Voigt and his colleagues investigated the space-use behaviour of common noctules using miniaturised GPS loggers. These loggers recorded the flight paths of 60 bats with a high temporal and spatial resolution over 1-2 nights before the loggers automatically came off each animal. “We found that the common noctules were particularly likely to approach wind turbines if the latter were located close to bat roosts”, explains Voigt. As highly social mammals, the bats use exposed structures as meeting spots. This could be the reason why they often approach wind turbines, which rise well above the canopy, if turbines are located near roosts. This poses a high risk to the animals of colliding with the rotor blades. “Wind turbines would therefore have to be erected at a sufficient distance from existing tree roosts”, concludes Christine Reusch, first author of the paper. “As roosts can also be newly created, there is a risk that supposedly safe wind turbines, which were initially erected at a sufficiently large distance from the then existing bat roosts during the approval phase, later become death traps”, Reusch adds.

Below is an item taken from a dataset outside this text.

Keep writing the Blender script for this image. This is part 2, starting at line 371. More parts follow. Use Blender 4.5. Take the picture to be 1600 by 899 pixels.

The authors also found that further away from tree roosts, common noctules avoided wind turbines. They discovered this after they had carried out a data analysis in which all bat GPS locations in the vicinity of roosts were excluded from the analysis. This showed that bats avoid wind turbines if placed well beyond roosts. “This sounds like good news but it has a problematic side to it”, says Voigt. “Owing to their avoidance behaviour, common noctule bats essentially lose important hunting habitats.” The scientists therefore recommend, firstly, that wind turbines should not be sited in forests, and secondly, that special care should be taken if there are no alternatives. A minimum distance of 500 meters of wind turbines to known bat roosts should be taken into account during the approval procedures and the loss of foraging habitat in the vicinity of wind turbines should be compensated for elsewhere. The expansion of wind energy production into forests is therefore a major challenge to conservation in view of the complex interaction of bats with wind turbines in forests, according to Voigt and Reusch.